These 4 Startups Were Way Ahead of Their Time

The early bird doesn’t always get the worm. 

Some do, to be sure — and then some. Others poke and prod at the ground, softening it for their late-coming fellows and perhaps picking up some nutritious scraps, before flying away to who knows where. Those next arrivals get the juicy prize.

The startup world isn’t all that different from the back garden. Many “first mover” startups enter markets that just aren’t ready for their offerings, however innovative or disruptive or downright transformative they might be. These enterprises may fail outright, change their business models, or continue to operate in the shadow of better-known, later-arriving competitors. But they nevertheless perform a vital role in preparing the marketplace for change.

These four startups all fit that mold: early movers that helped transform entire industries. You’ll surely recognize some names, even among those that haven’t been operational in some time.

  1. Myspace

Myspace wasn’t the planet’s first proper social network. Nor was it the most successful; Facebook, founded just a year later, takes that distinction, and Myspace itself is no longer relevant. But Myspace illuminated the possibilities of an interconnected world like no other network before it, laying the groundwork for the dominance of Facebook and other successors. 

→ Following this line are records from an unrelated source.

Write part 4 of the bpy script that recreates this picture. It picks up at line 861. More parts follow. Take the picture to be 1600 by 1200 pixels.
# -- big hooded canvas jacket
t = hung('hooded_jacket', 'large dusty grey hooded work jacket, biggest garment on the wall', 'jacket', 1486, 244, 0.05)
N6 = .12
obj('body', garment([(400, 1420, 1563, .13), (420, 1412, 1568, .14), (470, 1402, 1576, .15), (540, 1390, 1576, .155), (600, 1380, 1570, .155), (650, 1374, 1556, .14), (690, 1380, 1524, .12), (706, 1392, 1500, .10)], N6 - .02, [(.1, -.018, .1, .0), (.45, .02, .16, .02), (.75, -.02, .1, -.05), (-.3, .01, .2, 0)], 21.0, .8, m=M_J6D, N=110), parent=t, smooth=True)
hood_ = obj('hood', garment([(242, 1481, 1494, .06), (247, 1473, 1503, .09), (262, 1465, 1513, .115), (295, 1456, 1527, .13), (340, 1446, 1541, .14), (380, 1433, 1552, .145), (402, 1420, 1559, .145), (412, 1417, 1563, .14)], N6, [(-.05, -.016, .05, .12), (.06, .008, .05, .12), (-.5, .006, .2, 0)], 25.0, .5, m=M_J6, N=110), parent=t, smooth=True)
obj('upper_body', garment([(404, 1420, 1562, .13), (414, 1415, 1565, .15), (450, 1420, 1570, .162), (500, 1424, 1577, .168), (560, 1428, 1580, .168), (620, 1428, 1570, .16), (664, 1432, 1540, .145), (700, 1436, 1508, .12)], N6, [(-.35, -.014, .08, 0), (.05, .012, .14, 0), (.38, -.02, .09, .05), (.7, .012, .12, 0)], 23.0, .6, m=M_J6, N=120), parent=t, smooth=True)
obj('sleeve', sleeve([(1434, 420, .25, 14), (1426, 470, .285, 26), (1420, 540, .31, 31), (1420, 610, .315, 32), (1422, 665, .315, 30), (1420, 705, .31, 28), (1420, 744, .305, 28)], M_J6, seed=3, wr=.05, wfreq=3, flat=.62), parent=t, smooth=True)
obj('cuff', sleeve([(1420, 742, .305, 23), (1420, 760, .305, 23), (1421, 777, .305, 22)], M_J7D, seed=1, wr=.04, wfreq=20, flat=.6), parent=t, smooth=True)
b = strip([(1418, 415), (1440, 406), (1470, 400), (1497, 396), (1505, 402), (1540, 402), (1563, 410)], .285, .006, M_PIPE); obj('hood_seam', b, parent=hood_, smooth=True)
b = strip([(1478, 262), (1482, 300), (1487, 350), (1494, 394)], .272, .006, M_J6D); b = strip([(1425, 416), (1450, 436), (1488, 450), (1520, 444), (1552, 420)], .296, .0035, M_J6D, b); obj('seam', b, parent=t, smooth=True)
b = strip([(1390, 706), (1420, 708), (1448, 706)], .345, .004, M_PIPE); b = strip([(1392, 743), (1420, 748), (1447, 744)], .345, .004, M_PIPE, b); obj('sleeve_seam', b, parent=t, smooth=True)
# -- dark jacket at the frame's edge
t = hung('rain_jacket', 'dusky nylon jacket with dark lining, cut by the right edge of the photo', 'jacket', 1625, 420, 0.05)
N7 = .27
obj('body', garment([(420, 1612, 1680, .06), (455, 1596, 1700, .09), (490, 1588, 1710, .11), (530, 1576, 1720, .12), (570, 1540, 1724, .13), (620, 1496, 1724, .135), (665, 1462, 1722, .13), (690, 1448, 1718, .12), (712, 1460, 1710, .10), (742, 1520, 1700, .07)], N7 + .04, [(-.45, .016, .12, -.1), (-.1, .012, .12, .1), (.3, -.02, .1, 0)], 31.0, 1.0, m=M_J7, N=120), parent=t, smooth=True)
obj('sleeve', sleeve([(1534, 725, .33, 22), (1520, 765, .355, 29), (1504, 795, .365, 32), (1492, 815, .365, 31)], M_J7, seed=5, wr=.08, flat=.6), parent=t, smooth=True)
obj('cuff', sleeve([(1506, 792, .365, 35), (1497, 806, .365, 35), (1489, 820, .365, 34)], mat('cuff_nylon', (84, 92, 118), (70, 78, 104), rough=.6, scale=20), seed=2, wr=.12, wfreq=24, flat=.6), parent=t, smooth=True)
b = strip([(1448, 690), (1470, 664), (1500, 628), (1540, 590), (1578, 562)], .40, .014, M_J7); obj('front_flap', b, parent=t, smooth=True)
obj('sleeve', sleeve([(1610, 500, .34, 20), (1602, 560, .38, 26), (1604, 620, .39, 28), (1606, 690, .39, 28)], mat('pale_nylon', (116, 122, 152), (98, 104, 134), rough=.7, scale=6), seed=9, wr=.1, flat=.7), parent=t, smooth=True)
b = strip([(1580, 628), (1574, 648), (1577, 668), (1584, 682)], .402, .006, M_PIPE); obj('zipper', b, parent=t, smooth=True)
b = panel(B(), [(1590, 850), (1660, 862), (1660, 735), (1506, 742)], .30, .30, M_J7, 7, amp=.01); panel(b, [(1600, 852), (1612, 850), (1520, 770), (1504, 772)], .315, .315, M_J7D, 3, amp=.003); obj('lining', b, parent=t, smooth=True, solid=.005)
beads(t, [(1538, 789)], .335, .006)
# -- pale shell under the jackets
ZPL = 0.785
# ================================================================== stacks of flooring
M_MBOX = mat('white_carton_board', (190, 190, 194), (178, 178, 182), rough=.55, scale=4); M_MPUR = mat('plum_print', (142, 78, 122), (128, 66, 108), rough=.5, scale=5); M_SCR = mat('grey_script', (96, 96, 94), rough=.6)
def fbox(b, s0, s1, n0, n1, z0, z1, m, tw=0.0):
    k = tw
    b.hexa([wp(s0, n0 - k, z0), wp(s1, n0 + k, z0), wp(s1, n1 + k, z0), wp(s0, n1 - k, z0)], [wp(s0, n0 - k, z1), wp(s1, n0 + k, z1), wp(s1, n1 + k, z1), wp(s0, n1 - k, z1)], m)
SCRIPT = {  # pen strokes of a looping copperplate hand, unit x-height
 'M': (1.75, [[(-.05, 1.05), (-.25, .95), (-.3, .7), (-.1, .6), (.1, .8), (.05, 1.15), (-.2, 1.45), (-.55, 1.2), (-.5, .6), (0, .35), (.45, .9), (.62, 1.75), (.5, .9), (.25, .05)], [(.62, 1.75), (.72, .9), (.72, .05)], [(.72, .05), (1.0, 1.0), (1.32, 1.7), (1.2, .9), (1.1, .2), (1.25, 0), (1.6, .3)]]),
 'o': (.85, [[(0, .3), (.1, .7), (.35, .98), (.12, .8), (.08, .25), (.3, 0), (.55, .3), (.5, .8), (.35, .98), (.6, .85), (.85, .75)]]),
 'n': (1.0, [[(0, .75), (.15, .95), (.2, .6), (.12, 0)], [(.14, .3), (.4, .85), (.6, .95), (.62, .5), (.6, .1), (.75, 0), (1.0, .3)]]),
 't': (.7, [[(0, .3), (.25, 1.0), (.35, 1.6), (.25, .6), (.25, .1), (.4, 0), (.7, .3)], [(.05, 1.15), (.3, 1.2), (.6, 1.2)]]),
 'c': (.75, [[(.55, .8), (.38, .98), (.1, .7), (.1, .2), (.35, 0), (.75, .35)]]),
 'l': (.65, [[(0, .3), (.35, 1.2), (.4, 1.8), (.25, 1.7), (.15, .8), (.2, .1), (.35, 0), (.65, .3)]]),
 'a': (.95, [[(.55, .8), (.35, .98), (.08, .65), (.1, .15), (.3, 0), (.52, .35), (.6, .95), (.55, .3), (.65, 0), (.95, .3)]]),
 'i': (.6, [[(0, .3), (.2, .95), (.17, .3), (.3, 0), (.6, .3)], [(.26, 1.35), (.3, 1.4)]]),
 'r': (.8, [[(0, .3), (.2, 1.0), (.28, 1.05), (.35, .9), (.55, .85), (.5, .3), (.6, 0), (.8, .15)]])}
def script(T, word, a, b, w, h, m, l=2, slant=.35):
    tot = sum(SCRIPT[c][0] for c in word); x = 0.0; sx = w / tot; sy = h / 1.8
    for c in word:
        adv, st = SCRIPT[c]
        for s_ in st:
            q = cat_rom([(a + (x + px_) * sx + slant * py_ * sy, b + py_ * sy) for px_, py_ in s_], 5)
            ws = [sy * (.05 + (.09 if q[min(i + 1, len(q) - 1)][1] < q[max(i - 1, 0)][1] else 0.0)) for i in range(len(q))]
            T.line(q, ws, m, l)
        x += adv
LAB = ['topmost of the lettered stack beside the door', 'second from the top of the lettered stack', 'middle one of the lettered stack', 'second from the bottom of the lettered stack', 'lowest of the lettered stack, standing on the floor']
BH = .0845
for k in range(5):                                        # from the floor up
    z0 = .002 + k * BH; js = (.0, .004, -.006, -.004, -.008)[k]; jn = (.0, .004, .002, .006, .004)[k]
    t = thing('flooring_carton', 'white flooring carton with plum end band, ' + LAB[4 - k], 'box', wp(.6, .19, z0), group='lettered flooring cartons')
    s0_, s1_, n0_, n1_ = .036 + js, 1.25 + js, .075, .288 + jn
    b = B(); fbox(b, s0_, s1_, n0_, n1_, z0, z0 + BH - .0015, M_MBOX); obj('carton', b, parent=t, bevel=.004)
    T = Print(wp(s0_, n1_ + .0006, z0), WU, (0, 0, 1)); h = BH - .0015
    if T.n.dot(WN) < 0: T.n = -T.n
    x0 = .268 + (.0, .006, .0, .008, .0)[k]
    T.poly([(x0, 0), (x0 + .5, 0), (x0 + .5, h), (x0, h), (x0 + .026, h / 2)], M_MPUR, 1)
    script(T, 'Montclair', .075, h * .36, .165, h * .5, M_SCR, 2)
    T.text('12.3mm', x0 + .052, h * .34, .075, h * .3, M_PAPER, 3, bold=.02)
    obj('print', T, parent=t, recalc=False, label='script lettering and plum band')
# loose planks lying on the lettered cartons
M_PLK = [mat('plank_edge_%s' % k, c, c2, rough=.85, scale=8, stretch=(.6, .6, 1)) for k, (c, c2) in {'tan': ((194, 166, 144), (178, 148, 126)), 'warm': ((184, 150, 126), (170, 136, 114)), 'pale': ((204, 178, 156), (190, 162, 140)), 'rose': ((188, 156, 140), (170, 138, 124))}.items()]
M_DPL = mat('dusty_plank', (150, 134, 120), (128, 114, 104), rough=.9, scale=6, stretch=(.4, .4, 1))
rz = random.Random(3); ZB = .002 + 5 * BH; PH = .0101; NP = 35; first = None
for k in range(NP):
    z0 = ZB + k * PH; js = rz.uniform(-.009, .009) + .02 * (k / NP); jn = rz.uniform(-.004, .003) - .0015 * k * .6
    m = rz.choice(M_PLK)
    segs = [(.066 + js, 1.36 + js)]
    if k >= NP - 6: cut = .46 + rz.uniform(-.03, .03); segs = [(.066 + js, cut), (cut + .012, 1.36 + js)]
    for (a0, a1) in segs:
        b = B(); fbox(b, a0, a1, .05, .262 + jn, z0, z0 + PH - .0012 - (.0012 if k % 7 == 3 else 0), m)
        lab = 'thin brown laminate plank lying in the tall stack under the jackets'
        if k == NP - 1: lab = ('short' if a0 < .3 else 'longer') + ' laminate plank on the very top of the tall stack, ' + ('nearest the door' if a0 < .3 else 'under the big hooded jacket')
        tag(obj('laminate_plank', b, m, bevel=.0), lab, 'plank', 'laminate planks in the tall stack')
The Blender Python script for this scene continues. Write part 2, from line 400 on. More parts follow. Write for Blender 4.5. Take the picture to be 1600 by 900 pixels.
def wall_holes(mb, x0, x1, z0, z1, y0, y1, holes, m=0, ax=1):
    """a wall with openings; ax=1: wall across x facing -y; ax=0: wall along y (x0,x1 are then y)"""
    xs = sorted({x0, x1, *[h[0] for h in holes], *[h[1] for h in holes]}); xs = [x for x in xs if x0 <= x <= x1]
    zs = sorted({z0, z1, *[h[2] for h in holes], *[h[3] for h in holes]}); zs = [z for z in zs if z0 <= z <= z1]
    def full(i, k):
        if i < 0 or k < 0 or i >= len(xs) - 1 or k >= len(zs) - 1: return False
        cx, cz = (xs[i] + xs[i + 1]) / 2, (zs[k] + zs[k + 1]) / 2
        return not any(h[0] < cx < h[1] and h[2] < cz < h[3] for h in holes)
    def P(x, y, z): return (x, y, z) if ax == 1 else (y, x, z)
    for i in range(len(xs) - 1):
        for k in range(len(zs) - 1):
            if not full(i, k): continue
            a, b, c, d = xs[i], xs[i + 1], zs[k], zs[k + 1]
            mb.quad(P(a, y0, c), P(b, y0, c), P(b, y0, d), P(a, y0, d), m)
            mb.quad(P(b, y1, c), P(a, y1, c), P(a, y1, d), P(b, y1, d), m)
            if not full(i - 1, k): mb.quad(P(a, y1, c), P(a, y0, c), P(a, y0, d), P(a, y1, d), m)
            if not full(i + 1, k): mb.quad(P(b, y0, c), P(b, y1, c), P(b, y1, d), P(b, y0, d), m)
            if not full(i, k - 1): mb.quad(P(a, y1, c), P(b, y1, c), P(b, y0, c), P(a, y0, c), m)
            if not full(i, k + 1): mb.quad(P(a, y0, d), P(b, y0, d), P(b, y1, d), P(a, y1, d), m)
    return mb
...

MySpace did fail in one key venture that could have altered the course of social media’s history: a plan to develop a common set of standards for social networks around the globe. Facebook resisted this effort, which never really took off; who knows what would have been had it succeeded. 

  1. The Hyperfactory

Founded in 2001, six years before the iPhone’s launch, The Hyperfactory was the first global advertising agency to see the potential of the web-to-mobile revolution. Perhaps more impressively, the venture thrived under cofounder Derek Handley for a decade in the tumultuous early years of “Web 2.0.” Time Inc/Meredith purchased the company in 2010.

  1. Pets.com

Before there was Chewy, there was Pets.com. One of the archetypal players in the “dotcom bubble” of the late 1990s, and one of the period’s highest-profile failures, Pets.com revealed something that’s now taken for granted: consumers will buy low-margin staples, such as pet food, online if given the opportunity. That simple revelation made Jeff Bezos the world’s richest person, though it unfortunately came too late for Pets.com itself. 

  1. Vrbo

Before Airbnb, there was Vrbo.

Way before, in fact. Vrbo launched in 1995, when dial-up ruled and the consumer-facing Internet was a tiny fraction of its present size. Early on, its market was a bit narrower, less social, and of course far less mobile-friendly (this was the pre-mobile world, after all) than Airbnb’s. But Vrbo validated what’s become a multibillion-dollar business model: the short-term rental market. And it’s still going strong as part of the HomeAway family. 

Here’s to Creating Something Truly Inspirational

Not all of these startups made it, but each left the world a more interesting, productive, inspiring place. For those of us that aspire to leave our own marks, that’s the best we can possibly hope for. The only question left to ask is: How will you go about leaving yours?